AnonTechie writes:
"Can a Computer Fall in Love if It Doesn't Have a Body? Much has been written about Spike Jonze's Her, the Oscar-nominated tale of love between man and operating system. It's an allegory about relationships in a digital age, a Rorschach test for technology. It's also premised on a particular vision of artificial intelligence as capable of experiencing love.

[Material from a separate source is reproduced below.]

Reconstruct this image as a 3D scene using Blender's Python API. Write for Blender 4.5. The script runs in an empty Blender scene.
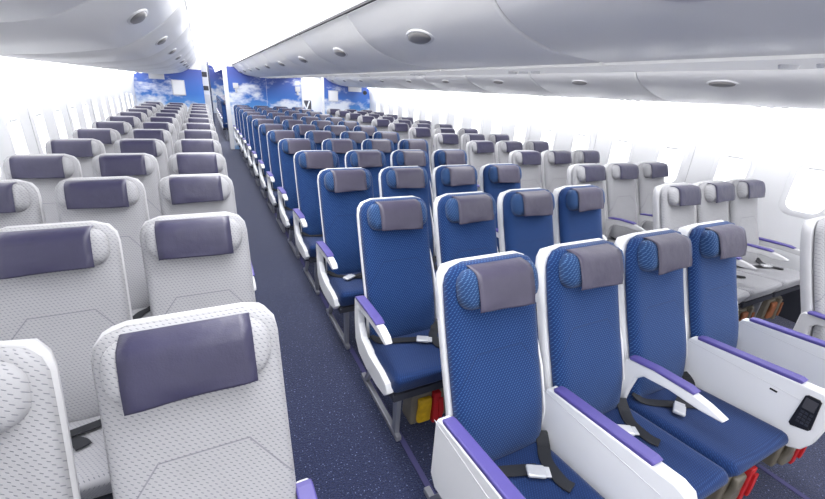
import bpy, bmesh, math, random
from mathutils import Vector, Matrix
random.seed(7)
SC = bpy.context.scene
COL = SC.collection

# ------------------------------------------------------------------ layout (metres; X across, Y aft, Z up)
PITCH, SP = 0.86, 0.4675
NROW = 13
LX, LY = [-1.030, -0.562, -0.0925], 0.916
CX, CY = [0.856, 1.323, 1.790, 2.257], 0.981
RX, RY = [3.176, 3.649, 4.123], 0.864
WL, WR = -1.43, 4.50
BULK = 12.0

# ------------------------------------------------------------------ camera
def make_camera():
    F, yaw, pit, rol, H = 396.6, 0.4802, 0.3763, 0.061, 1.708
    f = Vector((math.sin(yaw)*math.cos(pit), math.cos(yaw)*math.cos(pit), -math.sin(pit)))
    r = Vector((math.cos(yaw), -math.sin(yaw), 0)); u = r.cross(f)
    r2 = r*math.cos(rol) + u*math.sin(rol); u2 = -r*math.sin(rol) + u*math.cos(rol)
    cam = bpy.data.cameras.new('camera'); o = bpy.data.objects.new('camera', cam); COL.objects.link(o)
    M = Matrix.Identity(4)
    for i in range(3):
        M[i][0] = r2[i]; M[i][1] = u2[i]; M[i][2] = -f[i]
    M[2][3] = H
    o.matrix_world = M
    cam.sensor_width = 36; cam.lens = F/825*36; cam.clip_start = 0.02; cam.clip_end = 100
    SC.camera = o
make_camera()

# ------------------------------------------------------------------ materials
def lin(c):
    return tuple(((v/255)/12.92 if v/255 <= 0.04045 else ((v/255+0.055)/1.055)**2.4) for v in c) + (1.0,)

class NT:
    def __init__(s, name, rough=0.5, metal=0.0, spec=0.5):
        s.m = bpy.data.materials.new(name); s.m.use_nodes = True
        s.t = s.m.node_tree; s.b = s.t.nodes['Principled BSDF']
        s.b.inputs['Roughness'].default_value = rough; s.b.inputs['Metallic'].default_value = metal
        s.b.inputs['Specular IOR Level'].default_value = spec
    def n(s, typ, **kw):
        o = s.t.nodes.new(typ)
        for k, v in kw.items(): setattr(o, k, v)
        return o
    def l(s, a, b): s.t.links.new(a, b)
    def math(s, op, a, b=None, c=None, clamp=False):
        o = s.n('ShaderNodeMath', operation=op, use_clamp=clamp)
        for i, v in enumerate((a, b, c)):
            if v is None: continue
            if isinstance(v, (int, float)): o.inputs[i].default_value = v
            else: s.l(v, o.inputs[i])
        return o.outputs[0]
    def mix(s, fac, a, b):
        o = s.n('ShaderNodeMix', data_type='RGBA')
        if isinstance(fac, (int, float)): o.inputs[0].default_value = fac
        else: s.l(fac, o.inputs[0])
        for i, v in ((6, a), (7, b)):
            if isinstance(v, tuple): o.inputs[i].default_value = v
            else: s.l(v, o.inputs[i])
        return o.outputs[2]
    def noise(s, vec, scale, detail=2.0, rough=0.5):
        o = s.n('ShaderNodeTexNoise'); o.inputs['Scale'].default_value = scale
        o.inputs['Detail'].default_value = detail; o.inputs['Roughness'].default_value = rough
        if vec is not None: s.l(vec, o.inputs['Vector'])
        return o.outputs['Fac']
    def ramp(s, fac, stops):
        o = s.n('ShaderNodeValToRGB'); cr = o.color_ramp
        while len(cr.elements) < len(stops): cr.elements.new(0.5)
        for e, (p, c) in zip(cr.elements, stops): e.position = p; e.color = c
        s.l(fac, o.inputs[0]); return o.outputs[0]
    def bump(s, h, strength=0.3, dist=0.002):
        o = s.n('ShaderNodeBump'); o.inputs['Strength'].default_value = strength
        o.inputs['Distance'].default_value = dist; s.l(h, o.inputs['Height']); s.l(o.outputs[0], s.b.inputs['Normal'])
    def base(s, c):
        if isinstance(c, tuple): s.b.inputs['Base Color'].default_value = c
        else: s.l(c, s.b.inputs['Base Color'])

def plain(name, rgb, rough=0.5, metal=0.0, nscale=None, bump=0.0, var=0.06):
    k = NT(name, rough, metal)
    tc = k.n('ShaderNodeTexCoord')
    if nscale:
        f = k.noise(tc.outputs['Object'], nscale, 3)
        d = lin(tuple(v*(1-var) for v in rgb))
        k.base(k.mix(f, d, lin(tuple(min(255, v*(1+var*0.5)) for v in rgb))))
        if bump: k.bump(f, bump)
    else: k.base(lin(rgb))
    return k.m

def emissive(name, rgb, strength):
    k = NT(name, 0.6); k.base((0.9, 0.9, 0.9, 1))
    k.b.inputs['Emission Color'].default_value = lin(rgb); k.b.inputs['Emission Strength'].default_value = strength
    return k.m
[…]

(Score: 1) by HiThere on Monday March 03 2014, @12:59AM
I think you misunderstand my proposal. I'm proposing that neural firings, and even neurons, is the wrong level to model. That you need to model what they are doing. Rather like compilers changing the same code to map to different processor designs. The assembler level code may be very different when produced to run on two different CPUs...particularly ones with very different abstractions that they, in turn, turn into bit manipulations (down at the bit manipulation level, where half-adders, etc. work). And, of course, it's even possible to not have the base level implemented in terms of bits. (In the early 1950's there was a computer that worked in base 10 at the lowest level...i.e., storing 10 different voltage levels in the same cell.)
So you can model things at lots of different levels and achieve approximately the same results, and I suspect that the neuron level is too low a level to choose to model when you're building an AI.
Javascript is what you use to allow unknown third parties to run software you have no idea about on your computer.